The Mudcat Café TM
Thread #42524   Message #618881
Posted By: Haruo
31-Dec-01 - 01:31 AM
Thread Name: Help: Earlier tunes of songs, carols, hymns
Subject: RE: Help: Earlier tunes of songs, carols, hymns
Sorry, Dicho, I'm a man! (I know, my name "looks" feminine; not sure why; on my birth certificate it's "Leland", which "looks" much more manly, again don't know why.)

I was wondering why you didn't seem to have seen my copy of Cookham (not Cookson, FWIW), and then I noticed the link in my initial post (the one that says "see here") doesn't go anywhere. Try this one: Beach Spring and Cookham (from the fasola shapenote classic Sacred Harp, 1844). In looking at the tune remember that the "melody line" is in the middle (tenor) staff, not the upper (treble) one. Unfortunately the Sacred Harp only gives the first verse, so I can't tell whether the whole thing was in its modern textual form by 1844 or not; if so, the folks at the Cyber Hymnal should be notified.
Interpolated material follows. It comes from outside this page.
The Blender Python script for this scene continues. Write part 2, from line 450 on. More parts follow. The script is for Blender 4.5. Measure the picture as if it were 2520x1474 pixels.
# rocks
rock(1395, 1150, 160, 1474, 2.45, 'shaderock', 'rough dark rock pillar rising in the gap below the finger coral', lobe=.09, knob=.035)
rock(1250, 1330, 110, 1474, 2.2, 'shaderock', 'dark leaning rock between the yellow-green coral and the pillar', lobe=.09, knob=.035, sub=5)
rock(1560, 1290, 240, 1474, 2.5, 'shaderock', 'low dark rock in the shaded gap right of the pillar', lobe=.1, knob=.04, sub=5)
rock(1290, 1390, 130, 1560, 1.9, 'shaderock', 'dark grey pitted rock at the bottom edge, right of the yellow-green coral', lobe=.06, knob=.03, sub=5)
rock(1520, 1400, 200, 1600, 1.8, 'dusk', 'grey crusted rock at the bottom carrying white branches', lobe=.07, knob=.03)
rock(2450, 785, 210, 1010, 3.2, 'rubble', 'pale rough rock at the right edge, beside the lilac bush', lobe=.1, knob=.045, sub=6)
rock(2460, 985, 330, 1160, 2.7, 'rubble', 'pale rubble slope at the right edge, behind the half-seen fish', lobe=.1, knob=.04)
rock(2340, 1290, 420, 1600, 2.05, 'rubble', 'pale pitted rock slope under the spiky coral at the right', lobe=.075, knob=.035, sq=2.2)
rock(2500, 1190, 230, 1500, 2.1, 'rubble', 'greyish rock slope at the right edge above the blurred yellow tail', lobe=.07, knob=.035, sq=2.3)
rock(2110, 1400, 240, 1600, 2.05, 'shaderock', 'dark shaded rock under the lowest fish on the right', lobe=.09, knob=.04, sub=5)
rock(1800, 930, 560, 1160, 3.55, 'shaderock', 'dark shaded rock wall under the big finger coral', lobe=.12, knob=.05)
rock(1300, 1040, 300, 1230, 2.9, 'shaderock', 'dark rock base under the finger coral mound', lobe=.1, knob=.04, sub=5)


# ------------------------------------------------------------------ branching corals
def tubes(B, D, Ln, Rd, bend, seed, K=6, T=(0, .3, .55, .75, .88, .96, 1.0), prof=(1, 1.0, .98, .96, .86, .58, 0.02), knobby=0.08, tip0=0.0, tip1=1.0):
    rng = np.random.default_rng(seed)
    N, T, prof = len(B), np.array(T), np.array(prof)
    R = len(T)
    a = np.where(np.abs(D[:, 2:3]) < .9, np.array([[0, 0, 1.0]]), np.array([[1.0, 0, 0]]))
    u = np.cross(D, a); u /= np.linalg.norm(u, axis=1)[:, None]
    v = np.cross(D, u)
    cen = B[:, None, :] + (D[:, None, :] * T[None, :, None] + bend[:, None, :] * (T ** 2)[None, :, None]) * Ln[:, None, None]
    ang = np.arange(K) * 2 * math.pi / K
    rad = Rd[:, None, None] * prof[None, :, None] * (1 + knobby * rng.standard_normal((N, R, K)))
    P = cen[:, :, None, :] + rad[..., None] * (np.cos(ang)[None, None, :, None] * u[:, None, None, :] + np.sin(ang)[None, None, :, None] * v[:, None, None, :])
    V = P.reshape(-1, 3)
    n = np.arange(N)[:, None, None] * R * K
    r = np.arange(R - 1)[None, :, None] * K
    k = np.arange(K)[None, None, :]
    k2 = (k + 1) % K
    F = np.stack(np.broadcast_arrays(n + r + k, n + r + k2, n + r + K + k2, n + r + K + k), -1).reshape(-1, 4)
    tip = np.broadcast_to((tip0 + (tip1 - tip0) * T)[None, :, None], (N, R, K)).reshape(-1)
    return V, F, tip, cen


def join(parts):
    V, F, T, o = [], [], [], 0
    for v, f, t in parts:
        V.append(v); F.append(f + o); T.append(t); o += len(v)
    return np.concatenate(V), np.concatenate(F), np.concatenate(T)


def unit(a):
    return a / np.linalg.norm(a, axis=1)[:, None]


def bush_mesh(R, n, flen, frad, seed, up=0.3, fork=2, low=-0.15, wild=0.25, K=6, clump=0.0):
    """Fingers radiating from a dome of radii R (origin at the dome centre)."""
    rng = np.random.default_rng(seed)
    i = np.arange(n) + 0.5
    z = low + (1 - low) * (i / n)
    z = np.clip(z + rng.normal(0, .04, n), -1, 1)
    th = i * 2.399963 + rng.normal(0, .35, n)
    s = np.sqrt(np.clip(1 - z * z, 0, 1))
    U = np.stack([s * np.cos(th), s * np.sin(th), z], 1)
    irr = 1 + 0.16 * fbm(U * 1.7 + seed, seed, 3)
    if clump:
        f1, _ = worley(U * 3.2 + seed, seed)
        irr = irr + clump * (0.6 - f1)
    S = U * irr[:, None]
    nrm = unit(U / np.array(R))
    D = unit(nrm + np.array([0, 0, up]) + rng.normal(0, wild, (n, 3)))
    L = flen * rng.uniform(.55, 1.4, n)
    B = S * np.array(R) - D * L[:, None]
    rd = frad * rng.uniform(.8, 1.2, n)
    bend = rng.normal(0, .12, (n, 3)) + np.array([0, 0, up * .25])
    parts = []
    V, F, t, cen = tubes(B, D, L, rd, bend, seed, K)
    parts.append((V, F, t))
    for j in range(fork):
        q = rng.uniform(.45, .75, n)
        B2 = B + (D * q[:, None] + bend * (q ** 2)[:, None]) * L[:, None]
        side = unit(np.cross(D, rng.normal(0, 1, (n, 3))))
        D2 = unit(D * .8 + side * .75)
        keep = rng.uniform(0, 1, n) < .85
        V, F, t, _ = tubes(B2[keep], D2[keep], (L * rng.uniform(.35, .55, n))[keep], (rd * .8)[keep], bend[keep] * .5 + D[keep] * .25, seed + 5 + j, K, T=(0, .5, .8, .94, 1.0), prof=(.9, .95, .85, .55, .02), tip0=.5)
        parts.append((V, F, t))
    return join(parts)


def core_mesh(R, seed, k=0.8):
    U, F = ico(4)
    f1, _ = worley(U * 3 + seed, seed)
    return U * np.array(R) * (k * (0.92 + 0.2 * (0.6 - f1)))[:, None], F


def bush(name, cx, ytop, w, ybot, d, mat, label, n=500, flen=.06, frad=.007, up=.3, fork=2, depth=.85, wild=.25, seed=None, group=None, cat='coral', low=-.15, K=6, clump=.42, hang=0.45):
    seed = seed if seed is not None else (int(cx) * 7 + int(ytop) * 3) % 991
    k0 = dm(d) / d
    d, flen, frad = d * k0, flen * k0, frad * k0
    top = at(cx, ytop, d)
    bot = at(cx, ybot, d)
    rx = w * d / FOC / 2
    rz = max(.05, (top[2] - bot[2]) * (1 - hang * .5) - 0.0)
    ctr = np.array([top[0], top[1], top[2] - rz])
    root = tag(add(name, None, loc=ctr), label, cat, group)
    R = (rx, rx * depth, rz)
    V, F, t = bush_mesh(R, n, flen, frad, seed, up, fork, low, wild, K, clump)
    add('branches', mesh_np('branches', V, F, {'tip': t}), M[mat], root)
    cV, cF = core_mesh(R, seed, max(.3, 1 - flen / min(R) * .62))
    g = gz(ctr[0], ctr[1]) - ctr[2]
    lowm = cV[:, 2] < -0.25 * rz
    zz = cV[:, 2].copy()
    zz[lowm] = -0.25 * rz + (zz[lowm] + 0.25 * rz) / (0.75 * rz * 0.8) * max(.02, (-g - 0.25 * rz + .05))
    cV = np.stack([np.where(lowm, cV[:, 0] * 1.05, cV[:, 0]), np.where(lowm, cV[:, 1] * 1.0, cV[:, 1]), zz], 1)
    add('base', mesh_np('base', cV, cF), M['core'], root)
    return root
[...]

Here is a link to my hymnal's entry for O Little Town of Bethlehem; the MIDI links are below the lyrics; just scroll down till you see them. The Redner tune is the original; Redner was the organist in the church where Brooks was the pastor, and wrote the tune at Brooks' request. The latter named the tune "St. Louis" in a play on Lewis Redner's name and in gratitude for the composition having been finished in time for the Christmas (Eve? I don't recall) service (a story similar to, though neither as touching nor as well known as the story of Stille Nacht's debut).

The Walford Davies tune does work (check the Christian Science Hymnal, the older edition). But certainly "St. Louis" (in America) and "Forest Green" (in Europe) are by far the most commonly heard tunes for it. What do the Australians etc. sing it to? BTW, many recent USA denominational hymnals offer it twice, once with "St. Louis" and then again with "Forest Green" (or vice versa). Incidentally, there's a German carol "O Betlehem, du kleine Stadt" sung to "Forest Green" that is clearly inspired by "O Little Town of Bethlehem" but not closely enough based on it, textually, to qualify as a translation. I have an Esperanto version of it, too, in my hymnal.

I believe both text and tune ("St. Louis") of "O Little Town" should be dated 1868; in any case, they were written the same year, so the alternative possibility is that they should both be 1867. Not sure on what grounds the Cyber Hymnal gives them different years.

A somewhat similar situation obtains for "It Came Upon the Midnight Clear", with Americans (and Free Churchers) favoring the original tune "Carol" by Richard Storrs Willis, while Europeans (and Liturgical Types) tend towards "Noel", an English folk tune arranged in this case by Arthur S. Sullivan.

As for Away in a Manger, the Kirkpatrick tune ("Cradle Song") is more common in Europe, the tune called "Mueller" is more common in America, and is the original (or oldest extant) tune for the text. It is sometimes misleadingly referred to as "Luther's Cradle Hymn" and occasionally actually credited to Martin Luther (even though it is of American origin, 1880s vintage), so it may be the tune Willa referred to as "Traditional Germany". A "Traditional Normandy" tune for this text is news to me. It's been awhile since I looked at Carols for Choirs; will check it out. The other tune often used for "Away in a manger" is the Spilman tune best known as "Flow Gently, Sweet Afton". I have the Vietnamese version set to this in my online hymnal (as it was in the Alliance hymnal I took the text from). I find it easy to confuse the Kirkpatrick tune and the Spilman one; I know the latter better, and often catch myself slipping into it when trying to sing the former without the music in front of me. "Mueller", on the other hand, is completely distinct.

My hymnal has over 120 Christmas pieces in it (mostly, granted, in Esperanto, but tunewise, what diff?) and the easiest way to access them for you Anglophones is through my Christmas Carols in Esperanto index by English titles. Among those with a diversity of tunes probably the most extreme example is "Brightest and best", for which I have 9 MIDIs and am looking for two more tunes ("Epiphany (Hopkins)" and "Spean").

Jean, can you recommend a recording of the Kentucky tunes for Amazing Grace and O Little Town that you referred to? Especially the former intrigues me. Also any odd tunes for "How Firm a Foundation" (in the US I think the old shapenote tune "Foundation", aka "Bellevue" and many other names, is nigh universal now though there was a time when "Adeste Fideles" was the most common hymnal tune for it over here with "Lyons" ("O Worship the King", for most Americans) a distant runner-up. In England on the other hand I think "Montgomery" is still the dominant tune for the text (and the only one old enough to have been, just possibly, the original tune). But if you Kentucky folks [I'm a descendant of Dan'l Boone, well actually of his brother, myself] sing Amazing Grace to a different tune, maybe you do Foundation, too?

Thank you all kindly. Keep it coming.